PROBLEM STATEMENT:
Repeat verbatim the lines of the data below, beginning with the line containing "box('niche_back', -2.8845, -2.5745, YM" and continuing to the end.

RECORDED INFORMATION:
········
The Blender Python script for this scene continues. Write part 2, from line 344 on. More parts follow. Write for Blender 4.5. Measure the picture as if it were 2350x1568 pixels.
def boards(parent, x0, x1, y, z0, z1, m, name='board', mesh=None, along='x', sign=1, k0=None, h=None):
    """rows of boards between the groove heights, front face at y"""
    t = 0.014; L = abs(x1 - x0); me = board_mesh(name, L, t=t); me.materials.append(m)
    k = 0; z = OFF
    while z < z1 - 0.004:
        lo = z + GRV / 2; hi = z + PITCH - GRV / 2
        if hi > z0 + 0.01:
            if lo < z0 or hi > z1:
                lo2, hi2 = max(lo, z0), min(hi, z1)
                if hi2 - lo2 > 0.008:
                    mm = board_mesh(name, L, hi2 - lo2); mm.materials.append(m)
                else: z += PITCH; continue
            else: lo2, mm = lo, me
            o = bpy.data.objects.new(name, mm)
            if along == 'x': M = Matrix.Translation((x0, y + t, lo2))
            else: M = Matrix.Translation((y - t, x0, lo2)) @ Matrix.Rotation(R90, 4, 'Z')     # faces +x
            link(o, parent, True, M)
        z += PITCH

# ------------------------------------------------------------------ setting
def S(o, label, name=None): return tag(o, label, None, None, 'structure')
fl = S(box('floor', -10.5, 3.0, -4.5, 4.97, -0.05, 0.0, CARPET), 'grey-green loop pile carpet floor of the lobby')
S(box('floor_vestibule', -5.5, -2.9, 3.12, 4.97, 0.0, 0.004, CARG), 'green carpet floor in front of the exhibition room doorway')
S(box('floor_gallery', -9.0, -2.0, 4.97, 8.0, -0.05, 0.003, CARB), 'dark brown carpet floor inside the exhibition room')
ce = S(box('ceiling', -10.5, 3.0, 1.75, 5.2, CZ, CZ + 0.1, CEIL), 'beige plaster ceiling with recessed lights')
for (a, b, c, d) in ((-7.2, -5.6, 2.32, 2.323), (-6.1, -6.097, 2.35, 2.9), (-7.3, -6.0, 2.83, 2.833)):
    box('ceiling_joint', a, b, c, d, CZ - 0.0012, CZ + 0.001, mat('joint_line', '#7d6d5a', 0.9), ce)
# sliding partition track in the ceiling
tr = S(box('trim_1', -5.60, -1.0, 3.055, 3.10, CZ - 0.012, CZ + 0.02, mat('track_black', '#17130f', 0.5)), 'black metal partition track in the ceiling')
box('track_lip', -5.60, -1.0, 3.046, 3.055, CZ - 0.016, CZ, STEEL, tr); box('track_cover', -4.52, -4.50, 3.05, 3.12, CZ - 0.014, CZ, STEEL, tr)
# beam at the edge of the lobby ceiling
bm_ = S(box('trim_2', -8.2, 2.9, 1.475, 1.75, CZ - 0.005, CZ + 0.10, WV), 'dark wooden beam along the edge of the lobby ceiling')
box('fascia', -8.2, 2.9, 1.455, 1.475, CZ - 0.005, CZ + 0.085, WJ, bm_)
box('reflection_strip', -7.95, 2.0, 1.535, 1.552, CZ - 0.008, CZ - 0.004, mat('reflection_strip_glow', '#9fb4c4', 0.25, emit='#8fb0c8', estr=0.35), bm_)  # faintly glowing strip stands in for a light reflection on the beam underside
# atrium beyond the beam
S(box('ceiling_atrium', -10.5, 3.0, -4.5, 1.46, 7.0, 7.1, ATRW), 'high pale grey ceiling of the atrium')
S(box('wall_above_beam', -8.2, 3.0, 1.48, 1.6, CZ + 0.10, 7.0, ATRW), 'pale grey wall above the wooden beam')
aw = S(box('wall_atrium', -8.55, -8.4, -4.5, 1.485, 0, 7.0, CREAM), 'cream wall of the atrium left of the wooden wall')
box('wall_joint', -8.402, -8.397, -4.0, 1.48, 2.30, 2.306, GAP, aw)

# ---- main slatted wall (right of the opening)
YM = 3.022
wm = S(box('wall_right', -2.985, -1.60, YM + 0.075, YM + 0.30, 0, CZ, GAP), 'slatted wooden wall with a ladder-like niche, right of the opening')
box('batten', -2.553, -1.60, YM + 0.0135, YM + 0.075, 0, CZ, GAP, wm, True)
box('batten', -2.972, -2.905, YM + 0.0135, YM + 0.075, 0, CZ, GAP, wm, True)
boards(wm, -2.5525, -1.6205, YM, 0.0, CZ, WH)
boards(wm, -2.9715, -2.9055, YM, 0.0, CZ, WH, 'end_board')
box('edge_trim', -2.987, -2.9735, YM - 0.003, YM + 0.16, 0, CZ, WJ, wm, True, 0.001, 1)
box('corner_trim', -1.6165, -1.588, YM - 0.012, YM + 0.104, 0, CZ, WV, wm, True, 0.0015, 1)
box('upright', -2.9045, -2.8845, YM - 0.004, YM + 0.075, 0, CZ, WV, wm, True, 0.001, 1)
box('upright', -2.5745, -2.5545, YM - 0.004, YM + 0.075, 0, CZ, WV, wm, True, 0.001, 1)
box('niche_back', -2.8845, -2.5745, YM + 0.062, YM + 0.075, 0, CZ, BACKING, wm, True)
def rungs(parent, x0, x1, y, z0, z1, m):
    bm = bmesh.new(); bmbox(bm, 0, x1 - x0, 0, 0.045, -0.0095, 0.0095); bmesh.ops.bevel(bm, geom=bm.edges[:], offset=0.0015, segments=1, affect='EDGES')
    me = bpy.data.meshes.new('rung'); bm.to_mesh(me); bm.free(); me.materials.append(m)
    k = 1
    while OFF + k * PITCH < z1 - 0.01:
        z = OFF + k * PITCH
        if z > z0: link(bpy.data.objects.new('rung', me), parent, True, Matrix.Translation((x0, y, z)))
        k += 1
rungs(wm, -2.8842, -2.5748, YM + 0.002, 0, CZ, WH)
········
TASK RESPONSE:
box('niche_back', -2.8845, -2.5745, YM + 0.062, YM + 0.075, 0, CZ, BACKING, wm, True)
def rungs(parent, x0, x1, y, z0, z1, m):
    bm = bmesh.new(); bmbox(bm, 0, x1 - x0, 0, 0.045, -0.0095, 0.0095); bmesh.ops.bevel(bm, geom=bm.edges[:], offset=0.0015, segments=1, affect='EDGES')
    me = bpy.data.meshes.new('rung'); bm.to_mesh(me); bm.free(); me.materials.append(m)
    k = 1
    while OFF + k * PITCH < z1 - 0.01:
        z = OFF + k * PITCH
        if z > z0: link(bpy.data.objects.new('rung', me), parent, True, Matrix.Translation((x0, y, z)))
        k += 1
rungs(wm, -2.8842, -2.5748, YM + 0.002, 0, CZ, WH)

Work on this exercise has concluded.